Exhibit 99.3
CORPORATE GOVERNANCE AND NOMINATING COMMITTEE CHARTER
OF
ATLAS GROWTH ACQUISITION LIMITED
Adopted: [____], 2021
The responsibilities and powers of the Corporate Governance and Nominating Committee (the “Committee”) of the Board of Directors (the “Board”) of Atlas Growth Acquisition Limited (the “Company”), as delegated by the Board, are set forth in this charter (this “Charter”). Whenever the Committee takes action, it shall exercise its independent judgment on an informed basis that the action is in the best interests of the Company and its shareholders.
The Committee is established to help ensure that the Board is properly constituted to meet its fiduciary obligations to shareholders and the Company and that the Company has and follows appropriate corporate governance practices and standards.

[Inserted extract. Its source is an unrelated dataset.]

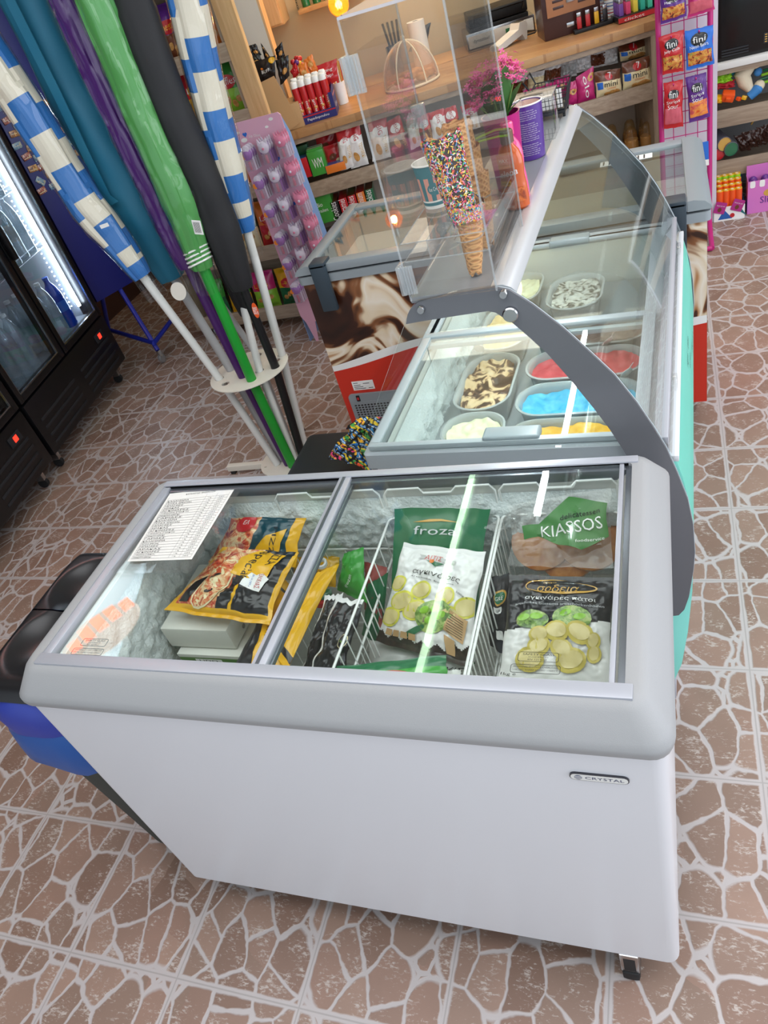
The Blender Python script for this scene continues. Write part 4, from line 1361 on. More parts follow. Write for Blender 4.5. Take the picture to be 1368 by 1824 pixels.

The Committee will consist of at least three members of the Board. The members of the Committee shall be appointed by and serve at the discretion of the Board.
Each member shall meet the independence and experience requirements and standards established from time to time to time by the Securities and Exchange Commission (the “SEC”) and any securities exchange on which the Company’s securities are listed or quoted for trading, in each case as amended from time to time.
The Board shall designate one member of the Committee as its chairperson.
III. | MEETINGS AND PROCEDURES |
The Committee shall meet at such times as it deems necessary to fulfill its responsibilities, but not less frequently than annually. Meetings of the Committee shall be called by a majority of the members of the Committee upon such notice as is provided for in the Company’s charter documents with respect to meetings of the Board. A majority of the Committee members shall constitute a quorum. Actions of the Committee may be taken in person at a meeting or in writing without a meeting. Actions taken at a meeting, to be valid, shall require the approval of a majority of the members of the Committee present and voting. Actions taken in writing, to be valid, shall be signed by all members of the Committee. The Committee will maintain written minutes of its meetings, which minutes will be filed with the minutes of the meetings of the Board.